Andernfalls drohen die Grünen unmissverständlich mit dem Koalitionsbruch.
"Wir sind aus inhaltlichen Gründen in die Koalition gegangen. Wenn wir aber feststellen müssen, dass die Vertragsgrundlage nicht mehr besteht, dann gibt es für uns Grüne keinen Grund mehr in der Koalition zu bleiben."

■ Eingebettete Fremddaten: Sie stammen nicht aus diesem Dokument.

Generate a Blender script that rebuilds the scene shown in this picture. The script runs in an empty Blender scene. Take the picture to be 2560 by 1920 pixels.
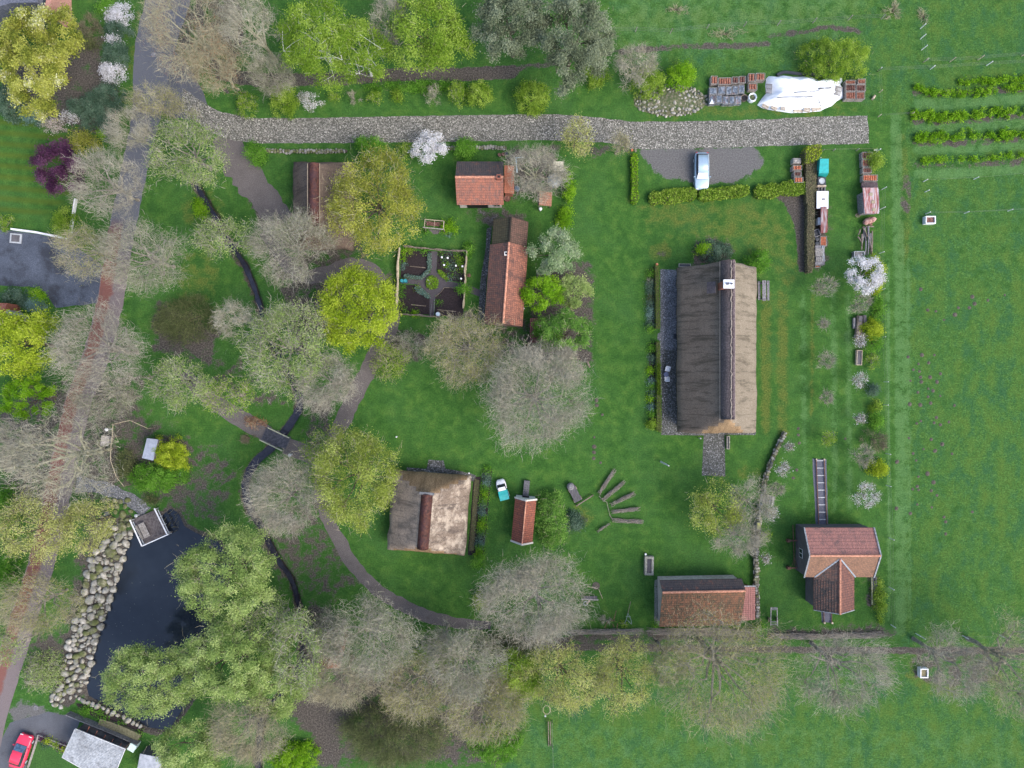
import bpy, bmesh, math, random
import numpy as np
from mathutils import Vector, Matrix, noise as mnoise
R = math.radians
sc = bpy.context.scene
C = sc.collection
H = 88.8           # flying height of the camera, metres
PPM = 20.0         # survey scale: drawing units per metre on the ground
# ---------------- camera ----------------
cam = bpy.data.cameras.new("camera"); cob = bpy.data.objects.new("camera", cam); C.objects.link(cob)
cob.location = (0, 0, H); cob.rotation_euler = (0, 0, 0)
cam.sensor_fit = 'HORIZONTAL'; cam.sensor_width = 36.0
cam.lens = 36.0 / (2 * 64.0 / H); cam.clip_start = 0.5; cam.clip_end = 3000
sc.camera = cob
# ---------------- world, sun, exposure ----------------
SUN_EL, SUN_AZ = R(48), R(122)     # azimuth clockwise from north (+Y)
w = bpy.data.worlds.new("World"); sc.world = w; w.use_nodes = True
nt = w.node_tree; bg = nt.nodes['Background']
sky = nt.nodes.new('ShaderNodeTexSky'); sky.sky_type = 'NISHITA'; sky.sun_disc = False
sky.sun_elevation = SUN_EL; sky.sun_rotation = SUN_AZ; sky.air_density = 1.0; sky.dust_density = 3.0; sky.ozone_density = 1.0
nt.links.new(sky.outputs[0], bg.inputs[0]); bg.inputs[1].default_value = 0.15
sl = bpy.data.lights.new("sun", 'SUN'); sl.energy = .95; sl.angle = R(32); sl.color = (1, .95, .88)
so = bpy.data.objects.new("sun", sl); C.objects.link(so)
sd = Vector((math.sin(SUN_AZ) * math.cos(SUN_EL), math.cos(SUN_AZ) * math.cos(SUN_EL), math.sin(SUN_EL)))
so.rotation_euler = sd.to_track_quat('Z', 'Y').to_euler(); so.location = (30, -30, 60)
sc.view_settings.view_transform = 'Standard'; sc.view_settings.look = 'None'
sc.view_settings.exposure = 1.15; sc.view_settings.gamma = 1.0
sc.render.engine = 'CYCLES'
sc.cycles.max_bounces = 6; sc.cycles.diffuse_bounces = 3; sc.cycles.transparent_max_bounces = 4

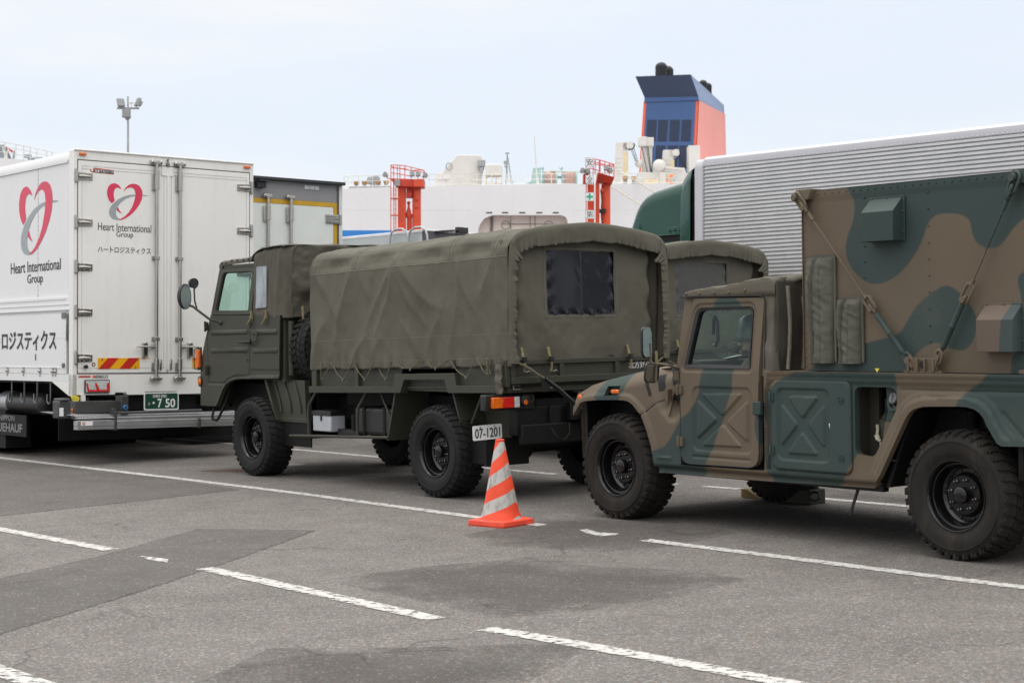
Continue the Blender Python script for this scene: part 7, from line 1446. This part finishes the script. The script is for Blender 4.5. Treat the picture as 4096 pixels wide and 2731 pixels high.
# funnel: raked block, front face towards us, long side running aft to the right
D0, D1 = 14., 24.
FBL = mat('funnel_blue', (.048, .105, .255), .45, var=.05, vs=.3); FRD = mat('funnel_red', (.80, .14, .075), .5, var=.06, vs=.4); FNV = mat('funnel_navy', (.018, .036, .085), .5, var=.08, vs=.3); FTOP = mat('funnel_crown_blue', (.16, .23, .40), .42, var=.05)
fl, fr, rr = p1(2574, 408, D0), p1(2794, 403, D0), p1(2898, 457, D1)
fbl, fbr, rbr = p1(2550, 780, D0), p1(2776, 780, D0), p1(2905, 780, D1); rl = fl+(rr-fr); rbl = fbl+(rbr-fbr)
mb = MB(); mb.hexa([fbl, fbr, rbr, rbl, fl, fr, rr, rl]); fun = mb.build('funnel', FRD, ship, smooth=False)
mb = MB(); sd_ = Vector((.05, -.03, 0)); mb.add([fbr+sd_, rbr+sd_, rr+sd_, fr+sd_], [(0, 1, 2, 3)]); mb.build('salmon_side', mat('funnel_salmon', (.77, .30, .26), .5, var=.05, vs=.3, stretch=(1, 1, .3)), fun, smooth=False, solid=.02)
e = Vector((0, -.06, 0)); lx = lambda a, b, t: a.lerp(b, t)
mb = MB(); mb.hexa([lx(fbl, fbr, .055)+e, lx(fbl, fbr, .945)+e, lx(fbl, fbr, .945), lx(fbl, fbr, .055), lx(fl, fr, .05)+e, lx(fl, fr, .95)+e, lx(fl, fr, .95), lx(fl, fr, .05)]); mb.build('blue_front', FBL, fun, smooth=False)
mb = MB(); e2 = Vector((0, -.09, 0))
def onf(x, y): v = p1(x, y, D0-.06); return v
for y0, y1, xs in ((480, 566, ((2589, 2627), (2634, 2672), (2681, 2720), (2728, 2766))), (583, 672, ((2578, 2612), (2624, 2662), (2672, 2712), (2718, 2756)))):
    for xa, xb in xs: s = 5 if y0 < 500 else 4; q = [onf(xa+0, y0), onf(xb, y0), onf(xb-s, y1), onf(xa-s, y1)]; q2 = [v+Vector((0, -.04, 0)) for v in q]; mb.hexa([q2[3], q2[2], q[2], q[3], q2[0], q2[1], q[1], q[0]])
mb.build('louvre_panel', mat('louvre_navy', (.017, .030, .072), .5, var=.3, vs=3, stretch=(1, 1, 14)), fun, bevel=.05)
tl_, tr_, trr = p1(2541, 306, D0-1.2), p1(2763, 298, D0-1.2), p1(2896, 421, D1+.5); tll = tl_+(trr-tr_); bl_, br_, brr = p1(2576, 409, D0-.15), p1(2795, 401, D0-.15), p1(2898, 457, D1+.2); bll = bl_+(brr-br_); ml, mr_ = p1(2578, 391, D0-.15), p1(2794, 387, D0-.15)
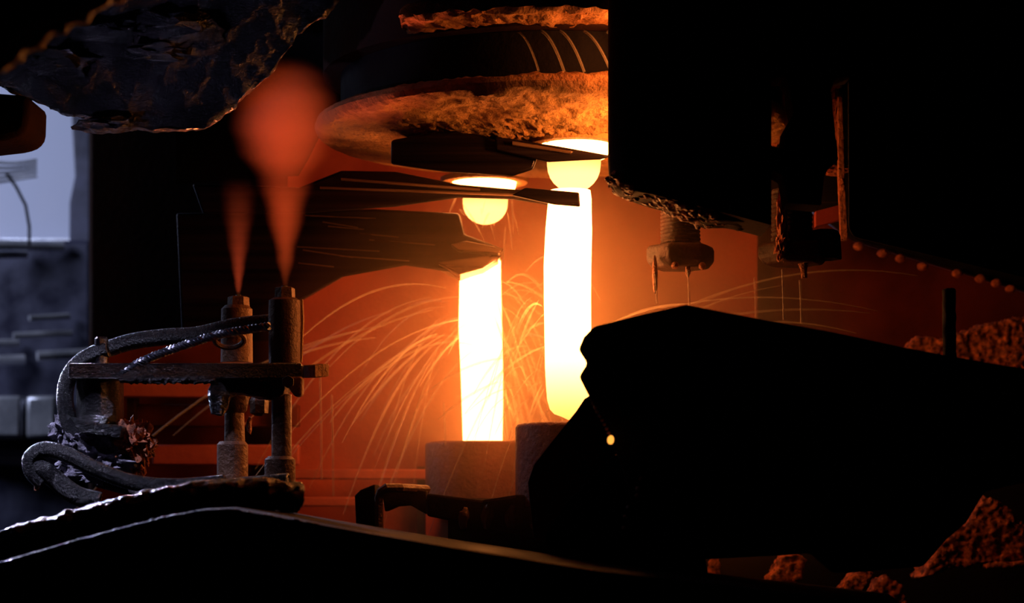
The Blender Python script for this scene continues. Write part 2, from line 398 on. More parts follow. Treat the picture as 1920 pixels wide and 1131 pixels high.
# ------------------------------------------------------------------ left bay: post, rods, cable
o = obj('support_post', G().prism([(133, 200), (168, 200), (168, 700), (128, 700), (130, 380), (140, 330)], 5.6, .12), M['bluegrey'], bevel=.004)
tag(o, 'blue-grey steel post right of the pale wall', 'post')
bars = [(-40, 0, 458, 120, 462, .010), (-40, 0, 478, 50, 477, .008), (0, 85, 597, 130, 593, .006), (0, 55, 630, 135, 625, .007), (0, -30, 645, 34, 643, .008), (0, 100, 668, 175, 662, .010), (0, -30, 678, 46, 674, .010), (0, 68, 764, 90, 757, .010)]
mc = thing('machine', 'blue-grey machine with pale rods and blocks under the pale wall at the left', 'machine', P(0, 1000, 5.2))
obj('machine_body', G().box(P(-200, 1900, 5.2), P(170, 450, 5.2)+Vector((0, .4, 0))), M['bluegrey'], mc, bevel=.01)
for k, (z_, x0, y0, x1, y1, r) in enumerate(bars):
    obj('rod', G().tube([P(x0-30, y0, 5.12), P(x1, y1, 5.18)], r*1.3, 8), M['alu'], mc)
obj('side_block', G().pbox(-100, 742, 40, 822, 5.05, .16), M['alu'], mc, bevel=.01)
obj('side_block', G().pbox(48, 742, 105, 822, 5.05, .16), M['alu'], mc, bevel=.01)
obj('pale_rail', G().tube([P(-80, 850, 5.17), P(120, 862, 5.17)], .022, 8), M['alu'], mc)
wc = thing('wire_coil', 'loops of pale wire with a thin dark tail at the left edge against the wall', 'wire', P(0, 340, 4.9))
for k in range(5):
    pts = [P(-30+i*9, 300+k*9+6*math.sin(i/11*3.14+k*.3), 4.9+k*.02) for i in range(12)]
    obj('loop', G().tube(pts, .004, 6), M['alu'], wc)
obj('tail', G().tube([P(12, 325, 4.95), P(30, 350, 4.95), P(48, 385, 4.96), P(55, 425, 4.96), P(55, 460, 4.97)], .004, 6), M['black'], wc)
o = obj('hanging_clamp', G().prism([(-60, 170), (54, 178), (52, 240), (36, 256), (10, 262), (-60, 270)], 2.9, .12), M['soot'], bevel=.01); tag(o, 'dark clamp block hanging at the left edge over the pale wall', 'clamp')

# ------------------------------------------------------------------ overhead casting, upper left
oc = thing('overhead_casting', 'rough black casting overhead at the upper left with wet glints', 'casting', P(300, 200, 2.8))
pts = [(-80, -80), (700, -80), (620, 20), (560, 70), (520, 130), (440, 200), (380, 245), (300, 250), (230, 240), (160, 222), (110, 205), (62, 188), (30, 165), (-80, 150)]
obj('body', G().prism(pts, 2.75, .20, (-.09, .06)), M['wet'], oc, voxel=.005, disp=(.022, .05), disp2=(.006, .013))
for k, (x, y, rx, rz) in enumerate([(330, 60, .06, .02), (290, 100, .04, .012), (210, 60, .05, .015), (120, 120, .04, .02), (200, 235, .04, .010)]):
    obj('slag_lump', G().blob(P(x, y, 2.75), (rx, .03, rz), k, .3, 3), M['wet'], oc)
ob = thing('front_beam', 'blurred dark beam crossing the upper left corner with glinting lower edge', 'beam', P(60, 60, 1.7))
g = G().tube([P(-120, 175, 1.75), P(-20, 122, 1.75), P(90, 50, 1.78), P(200, -12, 1.8), P(320, -70, 1.85)], .011, 10)
obj('edge_bead', g, M['crust'], ob, voxel=.003, disp=(.012, .012), label='lumpy glinting edge bead')
obj('web', G().prism([(-200, 200), (-20, 108), (90, 36), (200, -26), (320, -90), (320, -300), (-200, -300)], 1.77, .05), M['black'], ob)

# ------------------------------------------------------------------ right: hanging housing
hb = thing('hanging_housing', 'big dark rounded housing hanging right of the feeder bowl, crusted lower edge', 'housing', P(1300, 400, 2.6))
def housing():
    g = G()
    x0 = P(1146, 0, 2.55).x; x1 = P(1452, 0, 2.55).x
    R = .052; ys = -.42; yb = -.31
    # plan outline (rounded left side), lofted by height with rounded bottom
    def ring(z, ins):
        pts = []
        for q in lin(math.pi/2*3, math.pi, 8): pts.append((x0+R+ins+R*math.cos(q), ys+.055+.055*math.sin(q)))
        for q in lin(math.pi, math.pi/2, 8): pts.append((x0+R+ins+R*math.cos(q), yb-.055+.055*math.sin(q)))
        pts += [(x1, yb), (x1, ys)]
        return [Vector((a, b, z)) for a, b in pts]
    def zof(x, zr):  # sloped bottom
        return zr
    rows = []
    Zc = S(2.55)
    levels = [(-60, 0), (60, 0), (200, 0), (280, 0), (305, 1), (322, 5), (335, 11), (344, 20)]
    for py, ins in levels:
        rows.append(ring((HY-py)*Zc, ins*Zc))
    n = len(rows[0])
    for r_ in rows: g.V += r_
    for i in range(len(rows)-1):
        for k in range(n):
            k2 = (k+1) % n
            g.F.append((i*n+k, i*n+k2, (i+1)*n+k2, (i+1)*n+k))
    g.F.append(tuple(range(n))[::-1]); g.F.append(tuple((len(rows)-1)*n+k for k in range(n)))
    # slope: push bottom down with x
    for v in g.V:
        if v.z < (HY-250)*Zc:
            k = ((HY-250)*Zc-v.z)/(94*Zc)
            v.z -= k*max(0, (v.x-x0-.02))*.26
    return g
obj('shell', housing(), M['soot'], hb, auto=60)
g = G(); rc = random.Random(3)
line = [(1152, 322), (1162, 340), (1180, 352), (1205, 360), (1235, 370), (1265, 382), (1290, 392), (1320, 404), (1360, 410)]
for i in range(150):
    k = rc.random()*(len(line)-1.001); j = int(k); u = k-j
    x = line[j][0]*(1-u)+line[j+1][0]*u; y = line[j][1]*(1-u)+line[j+1][1]*u
    dd = rc.uniform(2.585, 2.68)
    p = P(x, y-3, 2.59); p.y = dd-3
    g.blob(p, (rc.uniform(.004, .009), rc.uniform(.004, .009), rc.uniform(.003, .007)), i, .3, sub=2)
obj('edge_crust', g, M['crust'], hb, voxel=.002, disp=(.006, .008), label='lumpy crust lit orange along the lower edge')
obj('lower_lug', G().prism([(1280, 378), (1300, 398), (1330, 412), (1398, 416), (1424, 402), (1428, 370), (1300, 360)], 2.60, .08), M['soot'], hb, voxel=.004, disp=(.01, .03))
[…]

Regierungschef appelliert an Vernunft
Den Ernst der Lage hat inzwischen auch CDU-Ministerpräsident Reiner Haseloff erkannt und appelliert an die Vernunft aller Beteiligten: "Wir sind gut beraten, wenn wir ein gerütteltes Maß an Professionalität an den Tag legen. Dass wir uns hüten vor zu schnellen Reaktionen, dass wir behutsamer miteinander umgehen."
Seit drei Jahren regiert in Sachsen-Anhalt Schwarz-Rot-Grün. Ein gewagtes Bündnis, kommentierten damals Politologen. Rückblickend kann man sagen, seitdem kriselt es.
Die "Kenia-Koalition": eine Geschichte von Kränkungen, vor allem zwischen der CDU und den Grünen. Ob der Streit um den Bau einer Seilbahn im Harz, die mehrfach gescheiterte Wahl des grünen Datenschutzbeauftragten, der Misstrauensantrag gegen einen grünen Landtagsabgeordneten oder der Vorwurf der CDU, die grüne Landwirtschaftsministerin Claudia Dalbert würde die Förster im Stich lassen. Die Konflikte zeigen, wie tief die Risse zwischen beiden Parteien sind. Man lasse sich nicht länger demütigen, heißt es nun bei den Grünen.
Angst vor dem Koalitionsende
Jetzt unken schon manche Politiker: Ein Paartherapeut müsse her. Doch der Stendaler Politikwissenschaftler Thomas Kliche ist sich nicht sicher, ob das der Koalition in Sachsen-Anhalt am Ende überhaupt noch helfen könne.
"Ich glaube, allen ist klar: Wenn die Regierung jetzt Neuwahlen ausrufen würde, wäre das ein Armutszeugnis für alle Beteiligten, das einen drastischen Vertrauensverlust zur Folge hätte. Mit sehr unberechenbaren Folgen für das Wahlergebnis. Deshalb gibt es innerhalb der Koalition starke Bestrebungen, diese Legislatur durchzuhalten. Um zu zeigen: Wir sind handlungsfähig, wir haben Sachlösungen, wir können etwas auf die Reihe kriegen."